**REQUIREMENTS**
Exactly the lines from the start of the data through the line containing "rg2 = np.random.default_rng(int(x+y));" should be output, with both ends kept and nothing added.

**PROVIDED MATERIAL**
---*---

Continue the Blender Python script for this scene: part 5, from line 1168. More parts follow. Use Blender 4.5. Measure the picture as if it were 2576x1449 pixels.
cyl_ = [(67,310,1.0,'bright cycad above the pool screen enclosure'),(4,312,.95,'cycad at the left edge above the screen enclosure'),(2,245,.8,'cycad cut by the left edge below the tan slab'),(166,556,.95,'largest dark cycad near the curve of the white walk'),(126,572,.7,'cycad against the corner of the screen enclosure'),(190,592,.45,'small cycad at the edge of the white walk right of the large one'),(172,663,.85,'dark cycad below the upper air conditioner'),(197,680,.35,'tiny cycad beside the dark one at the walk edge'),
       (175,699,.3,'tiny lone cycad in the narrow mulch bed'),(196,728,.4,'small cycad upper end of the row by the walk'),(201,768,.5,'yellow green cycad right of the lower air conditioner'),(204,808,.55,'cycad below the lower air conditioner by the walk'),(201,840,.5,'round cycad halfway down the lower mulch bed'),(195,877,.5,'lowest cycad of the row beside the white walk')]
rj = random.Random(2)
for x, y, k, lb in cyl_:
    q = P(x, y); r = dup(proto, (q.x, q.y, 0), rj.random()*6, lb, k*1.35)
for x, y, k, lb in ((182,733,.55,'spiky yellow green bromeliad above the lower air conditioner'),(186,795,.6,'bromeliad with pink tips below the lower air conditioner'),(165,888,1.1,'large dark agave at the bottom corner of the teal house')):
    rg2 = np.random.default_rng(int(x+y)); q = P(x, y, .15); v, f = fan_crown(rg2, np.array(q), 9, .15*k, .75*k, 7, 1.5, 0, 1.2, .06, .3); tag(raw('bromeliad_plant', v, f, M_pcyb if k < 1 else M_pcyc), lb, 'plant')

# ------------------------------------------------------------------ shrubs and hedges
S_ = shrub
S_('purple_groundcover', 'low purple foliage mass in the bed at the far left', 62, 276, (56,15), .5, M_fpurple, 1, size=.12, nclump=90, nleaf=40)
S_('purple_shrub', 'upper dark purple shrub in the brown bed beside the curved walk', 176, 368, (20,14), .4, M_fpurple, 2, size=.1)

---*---

**RESPONSE**
Continue the Blender Python script for this scene: part 5, from line 1168. More parts follow. Use Blender 4.5. Measure the picture as if it were 2576x1449 pixels.
cyl_ = [(67,310,1.0,'bright cycad above the pool screen enclosure'),(4,312,.95,'cycad at the left edge above the screen enclosure'),(2,245,.8,'cycad cut by the left edge below the tan slab'),(166,556,.95,'largest dark cycad near the curve of the white walk'),(126,572,.7,'cycad against the corner of the screen enclosure'),(190,592,.45,'small cycad at the edge of the white walk right of the large one'),(172,663,.85,'dark cycad below the upper air conditioner'),(197,680,.35,'tiny cycad beside the dark one at the walk edge'),
       (175,699,.3,'tiny lone cycad in the narrow mulch bed'),(196,728,.4,'small cycad upper end of the row by the walk'),(201,768,.5,'yellow green cycad right of the lower air conditioner'),(204,808,.55,'cycad below the lower air conditioner by the walk'),(201,840,.5,'round cycad halfway down the lower mulch bed'),(195,877,.5,'lowest cycad of the row beside the white walk')]
rj = random.Random(2)
for x, y, k, lb in cyl_:
    q = P(x, y); r = dup(proto, (q.x, q.y, 0), rj.random()*6, lb, k*1.35)
for x, y, k, lb in ((182,733,.55,'spiky yellow green bromeliad above the lower air conditioner'),(186,795,.6,'bromeliad with pink tips below the lower air conditioner'),(165,888,1.1,'large dark agave at the bottom corner of the teal house')):
    rg2 = np.random.default_rng(int(x+y)); q = P(x, y, .15); v, f = fan_crown(rg2, np.array(q), 9, .15*k, .75*k, 7, 1.5, 0, 1.2, .06, .3); tag(raw('bromeliad_plant', v, f, M_pcyb if k < 1 else M_pcyc), lb, 'plant')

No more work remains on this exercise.